Bug in make_hexagonal_grid()

[matdander]

I am working on building up a simulator for the AO systems at the CHARA Array. Our WFS uses a hexagonal lenslet array, so I had to build one from a hexagonal grid using the make_hexagonal_grid() function.

Our lenslet arrays have a pitch of 300 microns. So I converted this to circum_diameter as noted by the documentation. After a confusing afternoon, I found that this results in an incorrect hexagonal pattern. If I directly give the lens pitch (2*apothem) I get the expected pattern. At first I thought that there was a vocabulary error in the documentation, but I see in the code that the function does use the circum_diameter. The culprit in the code doesn't jump out at me, I'll keep poking at it to see if I can find the problem.

The following code exemplifies the issue. I compute the separation of two grid points, once using a vertical pair and again using a diagonal pair. Both result in the same value on the same grid, as expected. However, the result using the circum_diameter does not produce the expected lenslet pitch, but using lenslet_pitch does.

from hcipy import *

nrings=3; #Number of rings in the hexagonal wfs grid.
lenslet_pitch=300.0e-6;#300 micron center-to-center
circum_diameter=2*lenslet_pitch/np.sqrt(3); #Long diagonal of the hexagon. Different than pitch. pitch = 2 * apothem

print("Make grid using circum_diameter: ")
wfs_grid=make_hexagonal_grid(circum_diameter,nrings,pointy_top=False);

i=9
x1=wfs_grid.points[i,0]
x2=wfs_grid.points[i+1,0]
y1=wfs_grid.points[i,1]
y2=wfs_grid.points[i+1,1]
print("Lenslet Separation: ",np.around(np.sqrt((y2-y1)**2+(x2-x1)**2),6))

i=13
x1=wfs_grid.points[i,0]
x2=wfs_grid.points[i+1,0]
y1=wfs_grid.points[i,1]
y2=wfs_grid.points[i+1,1]
print("Lenslet Separation: ",np.around(np.sqrt((y2-y1)**2+(x2-x1)**2),6))

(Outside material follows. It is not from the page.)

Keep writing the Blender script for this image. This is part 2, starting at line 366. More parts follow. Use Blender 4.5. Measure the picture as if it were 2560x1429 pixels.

print("Make grid using lenslet_pitch: ")
wfs_grid=make_hexagonal_grid(lenslet_pitch,nrings,pointy_top=False);

i=9
x1=wfs_grid.points[i,0]
x2=wfs_grid.points[i+1,0]
y1=wfs_grid.points[i,1]
y2=wfs_grid.points[i+1,1]
print("Lenslet Separation: ",np.around(np.sqrt((y2-y1)**2+(x2-x1)**2),6))

i=13
x1=wfs_grid.points[i,0]
x2=wfs_grid.points[i+1,0]
y1=wfs_grid.points[i,1]
y2=wfs_grid.points[i+1,1]
print("Lenslet Separation: ",np.around(np.sqrt((y2-y1)**2+(x2-x1)**2),6))

Results in: Make grid using circum_diameter: Lenslet Separation: 0.000346 Lenslet Separation: 0.000346 Make grid using lenslet_pitch: Lenslet Separation: 0.0003 Lenslet Separation: 0.0003

Feel free to point out if I've made a silly mistake!

[syhaffert]

This is an actual bug. I encountered it a couple times before but just assumed it as a quirk of hexagons and never bothered to really check the source code. The mistake is found here: https://github.com/ehpor/hcipy/blob/master/hcipy/field/util.py#L213

apothem = circum_diameter * np.sqrt(3) / 4

This part of the code transforms the circum_diameter parameter in the wrong way. It should actually be: apothem = circum_diameter 2 / np.sqrt(3) / 2 The first 2 / np.sqrt(3) factor is the transformation from long side to short side and the additional / 2 is to go from diameter to radius.

For now I suggest to use the lenslet pitch, as you found out. To fix this part of the code will require us to update a couple other things too. It will probably also create some effects for #155 .

[matdander]

I'm perfectly happy going with the lenslet pitch. I just wanted to make sure you all were aware as it might save someone a headache in the future.

Thanks.

[syhaffert]

I created a pull request to fix this issue in #168

[syhaffert]

I had an offline discussion with @ehpor about this issue. The main point here is the difference between the definition of a hexagonal grid and the grid on which hexagonal mirrors are defined. The hexagonal grid is defined in such a way the the points lie on the vertices of the circumscribed hexagon. While for a segmented aperture like Keck, the hexagonal grid has a size such that each point lies in the center of each hexagon. HCIpy uses the first definition as it is the actual definition of a hexagonal grid. Therefore, there is no bug in this code. It is a documentation issue.